- [YOUR GOAL]: Locate each line holding the string "scene" and copy it.

- [INFORMATION PROVIDED]:
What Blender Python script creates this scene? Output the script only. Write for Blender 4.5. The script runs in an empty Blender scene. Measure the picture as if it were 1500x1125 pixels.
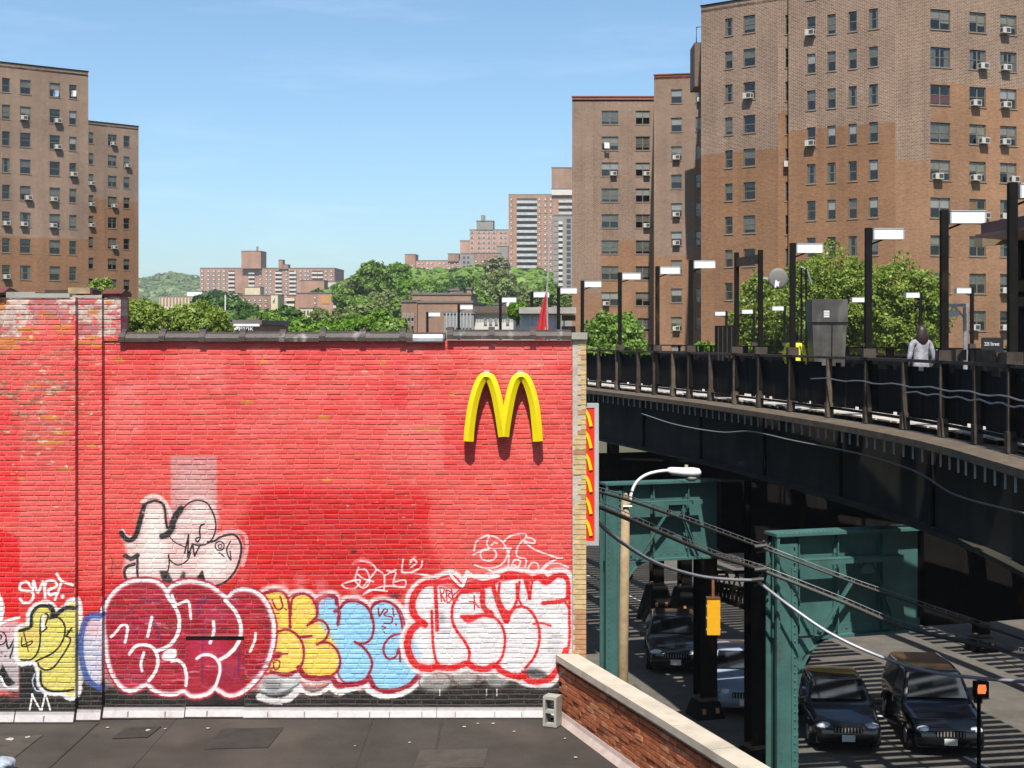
import bpy, bmesh, math, random
import numpy as np
from mathutils import Vector, Matrix
R = math.radians; PI = math.pi
scene = bpy.context.scene; COL = scene.collection
# ---------------------------------------------------------------- camera, sky, sun, exposure
GZ = -1.3                                            # street level; the low roof is near 4, the eye at 9.2
CZ, F, CX, HY = 9.2, 2000.0, 750.0, 496.0          # eye height, focal length and horizon in units of the 1500 px wide photograph
cam = bpy.data.cameras.new('camera'); camo = bpy.data.objects.new('camera', cam); COL.objects.link(camo)
camo.location = (0, 0, CZ); camo.rotation_euler = (R(90), 0, 0)
cam.sensor_width = 36; cam.lens = 36*F/1500; cam.shift_y = -(562.5-HY)/1500; cam.clip_start = .1; cam.clip_end = 9000
scene.camera = camo
SUN_EL, SUN_AZ = 57.0, -3.0                          # degrees; the sun stands behind the camera
w = bpy.data.worlds.new('World'); scene.world = w; w.use_nodes = True
nt = w.node_tree; bg = nt.nodes['Background']; sky = nt.nodes.new('ShaderNodeTexSky'); sky.sky_type = 'NISHITA'; sky.sun_disc = False
sky.sun_elevation = R(SUN_EL); sky.sun_rotation = R(180+SUN_AZ); sky.air_density = .92; sky.dust_density = 1.4; sky.ozone_density = 3.0
tc_ = nt.nodes.new('ShaderNodeTexCoord'); mp_ = nt.nodes.new('ShaderNodeMapping'); mp_.inputs['Scale'].default_value = (2.2, 2.2, 14); cn = nt.nodes.new('ShaderNodeTexNoise'); cn.inputs['Scale'].default_value = 2.4; cn.inputs['Detail'].default_value = 7; cn.inputs['Roughness'].default_value = .62
cr_ = nt.nodes.new('ShaderNodeMapRange'); cr_.inputs[1].default_value = .52; cr_.inputs[2].default_value = .82; cr_.inputs[4].default_value = .13       # thin high cirrus
tn = nt.nodes.new('ShaderNodeMixRGB'); tn.blend_type = 'MULTIPLY'; tn.inputs[0].default_value = 1; tn.inputs[2].default_value = (.90, 1.03, 1.04, 1); cm0 = nt.nodes.new('ShaderNodeMixRGB'); cm0.inputs[2].default_value = (7.5, 8.2, 9.0, 1)
nt.links.new(tc_.outputs['Generated'], mp_.inputs[0]); nt.links.new(mp_.outputs[0], cn.inputs['Vector']); nt.links.new(cn.outputs['Fac'], cr_.inputs[0]); nt.links.new(sky.outputs[0], tn.inputs[1]); nt.links.new(tn.outputs[0], cm0.inputs[1]); nt.links.new(cr_.outputs[0], cm0.inputs[0])
nt.links.new(cm0.outputs[0], bg.inputs[0]); bg.inputs[1].default_value = .089
sl = bpy.data.lights.new('sun', 'SUN'); sl.energy = 5.0; sl.angle = R(.5); sl.color = (1, .95, .87)
so = bpy.data.objects.new('sun', sl); COL.objects.link(so); so.rotation_euler = (R(90-SUN_EL), 0, R(SUN_AZ)); so.location = (0, -20, 60)
vs = scene.view_settings; vs.view_transform = 'Standard'; vs.look = 'None'; vs.exposure = 0.9; vs.gamma = 1.0; vs.use_curve_mapping = False
scene.cycles.max_bounces = 5; scene.cycles.diffuse_bounces = 2; scene.cycles.glossy_bounces = 2; scene.cycles.transparent_max_bounces = 10; scene.cycles.transmission_bounces = 3
# ---------------------------------------------------------------- helpers
def P(x, y, d): return Vector(((x-CX)/F*d, d, CZ-(y-HY)/F*d))
def ZY(y, d): return CZ-(y-HY)/F*d
class MB:
    def __init__(s): s.v = []; s.f = []; s.m = []; s.uv = None
    def add(s, v, f, m=0):
        n = len(s.v); s.v += [tuple(p) for p in v]; s.f += [tuple(i+n for i in q) for q in f]; s.m += [m]*len(f); return s
    def box(s, x0, y0, z0, x1, y1, z1, m=0):
        return s.add([(x0, y0, z0), (x1, y0, z0), (x1, y1, z0), (x0, y1, z0), (x0, y0, z1), (x1, y0, z1), (x1, y1, z1), (x0, y1, z1)],
                     [(0, 3, 2, 1), (4, 5, 6, 7), (0, 1, 5, 4), (1, 2, 6, 5), (2, 3, 7, 6), (3, 0, 4, 7)], m)
    def obox(s, c, ax, ay, az, m=0):          # centre and three half-axis vectors
        c, ax, ay, az = Vector(c), Vector(ax), Vector(ay), Vector(az)
        v = [c+a*ax+b*ay+e*az for e in (-1, 1) for a, b in ((-1, -1), (1, -1), (1, 1), (-1, 1))]
        return s.add(v, [(0, 3, 2, 1), (4, 5, 6, 7), (0, 1, 5, 4), (1, 2, 6, 5), (2, 3, 7, 6), (3, 0, 4, 7)], m)
    def bar(s, a, b, w, h, m=0, up=(0, 0, 1)):      # rectangular bar between two points
        a, b = Vector(a), Vector(b); d = b-a; L = d.length; d.normalize(); u = Vector(up)
        if abs(d.dot(u)) > .98: u = Vector((0, 1, 0))
        r = d.cross(u).normalized(); u = r.cross(d)
        return s.obox((a+b)/2, d*L/2, r*w/2, u*h/2, m)
    def tube(s, pts, rad, n=6, m=0, caps=True):
        pts = [Vector(p) for p in pts]; k = len(pts); rad = rad if hasattr(rad, '__len__') else [rad]*k; v = []; f = []
        for i, p in enumerate(pts):
            d = (pts[min(i+1, k-1)]-pts[max(i-1, 0)]).normalized(); u = Vector((0, 0, 1)) if abs(d.z) < .95 else Vector((1, 0, 0))
            a = d.cross(u).normalized(); b = a.cross(d)
            v += [p+(a*math.cos(t)+b*math.sin(t))*rad[i] for t in [2*PI*j/n for j in range(n)]]
        for i in range(k-1):
            for j in range(n): f.append((i*n+j, i*n+(j+1) % n, (i+1)*n+(j+1) % n, (i+1)*n+j))
        if caps: f += [tuple(range(n-1, -1, -1)), tuple(range((k-1)*n, k*n))]
        return s.add(v, f, m)
    def sweep(s, prof, path, frames, m=0, caps=True):   # prof: (a,b) pairs ; frames: (A,B) vectors at each path point
        n = len(prof); v = []; f = []
        for p, (A, B) in zip(path, frames): v += [Vector(p)+Vector(A)*a+Vector(B)*b for a, b in prof]
        for i in range(len(path)-1):
            for j in range(n): f.append((i*n+j, i*n+(j+1) % n, (i+1)*n+(j+1) % n, (i+1)*n+j))
        if caps: f += [tuple(range(n-1, -1, -1)), tuple(range((len(path)-1)*n, len(path)*n))]
        return s.add(v, f, m)
    def prism(s, poly, z0, z1, m=0):              # poly in x,y
        n = len(poly); v = [(x, y, z0) for x, y in poly]+[(x, y, z1) for x, y in poly]
        return s.add(v, [tuple(range(n-1, -1, -1)), tuple(range(n, 2*n))]+[(i, (i+1) % n, (i+1) % n+n, i+n) for i in range(n)], m)
    def plate(s, poly, o, A, B, N, t, m=0):       # poly (a,b) in the plane o + a A + b B, thickness t along N
        o, A, B, N = Vector(o), Vector(A), Vector(B), Vector(N); n = len(poly)
        v = [o+A*a+B*b for a, b in poly]+[o+A*a+B*b+N*t for a, b in poly]
        return s.add(v, [tuple(range(n-1, -1, -1)), tuple(range(n, 2*n))]+[(i, (i+1) % n, (i+1) % n+n, i+n) for i in range(n)], m)
    def sphere(s, c, r, n=8, k=5, m=0, sc=(1, 1, 1)):
        v = []; f = []
        for i in range(k+1):
            t = PI*i/k
            for j in range(n): p = 2*PI*j/n; v.append((c[0]+r*sc[0]*math.sin(t)*math.cos(p), c[1]+r*sc[1]*math.sin(t)*math.sin(p), c[2]+r*sc[2]*math.cos(t)))
        for i in range(k):
            for j in range(n): f.append((i*n+j, (i+1)*n+j, (i+1)*n+(j+1) % n, i*n+(j+1) % n))
        return s.add(v, f, m)
    def mesh(s, name, mats, smooth=False):
        me = bpy.data.meshes.new(name); me.from_pydata(s.v, [], s.f)
        for q in (mats if isinstance(mats, (list, tuple)) else [mats]): me.materials.append(q)
        if any(s.m): me.polygons.foreach_set('material_index', s.m)
        if smooth: me.polygons.foreach_set('use_smooth', [True]*len(me.polygons))
        if getattr(s, 'tint', None):
            at_ = me.attributes.new('tint', 'FLOAT', 'FACE'); at_.data.foreach_set('value', s.tint)
        if s.uv:
            ul = me.uv_layers.new(name='UVMap'); ul.data.foreach_set('uv', [c for q in s.uv for c in q])
        me.update(); return me
    def build(s, name, mats, parent=None, smooth=False, loc=None, rz=0, **tags):
        return obj(name, s.mesh(name, mats, smooth), parent, loc, rz, **tags)
def obj(name, me, parent=None, loc=None, rz=0, **tags):
    o = bpy.data.objects.new(name, me); COL.objects.link(o); o.parent = parent
    if loc is not None: o.location = loc
    if rz: o.rotation_euler = (0, 0, rz)
    for k, v in tags.items(): o[k] = v
    return o
def thing(name, label, category, loc=(0, 0, 0), rz=0, group=None):
    o = obj(name, None, None, loc, rz, label=label, category=category); o.empty_display_size = .2
    if group: o['group'] = group
    return o
def inst(o, parent=None, loc=None, rz=None, **tags):
    c = o.copy(); COL.objects.link(c); c.parent = parent if parent is not None else o.parent
    if loc is not None: c.location = loc
    if rz is not None: c.rotation_euler = (0, 0, rz)
    for k, v in tags.items(): c[k] = v
    return c
def to_mesh_obj(to):
    dg = bpy.context.evaluated_depsgraph_get(); me = bpy.data.meshes.new_from_object(to.evaluated_get(dg)); o = obj('lettering', me, to.parent, to.location); o.rotation_euler = to.rotation_euler; o.scale = to.scale; bpy.data.objects.remove(to); return o
ORD = ['first', 'second', 'third', 'fourth', 'fifth', 'sixth', 'seventh', 'eighth', 'ninth', 'tenth', 'eleventh', 'twelfth', 'thirteenth', 'fourteenth', 'fifteenth', 'sixteenth', 'seventeenth', 'eighteenth', 'nineteenth', 'twentieth']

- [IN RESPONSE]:
What Blender Python script creates this scene? Output the script only. Write for Blender 4.5. The script runs in an empty Blender scene. Measure the picture as if it were 1500x1125 pixels.
scene = bpy.context.scene; COL = scene.collection
scene.camera = camo
w = bpy.data.worlds.new('World'); scene.world = w; w.use_nodes = True
vs = scene.view_settings; vs.view_transform = 'Standard'; vs.look = 'None'; vs.exposure = 0.9; vs.gamma = 1.0; vs.use_curve_mapping = False
scene.cycles.max_bounces = 5; scene.cycles.diffuse_bounces = 2; scene.cycles.glossy_bounces = 2; scene.cycles.transparent_max_bounces = 10; scene.cycles.transmission_bounces = 3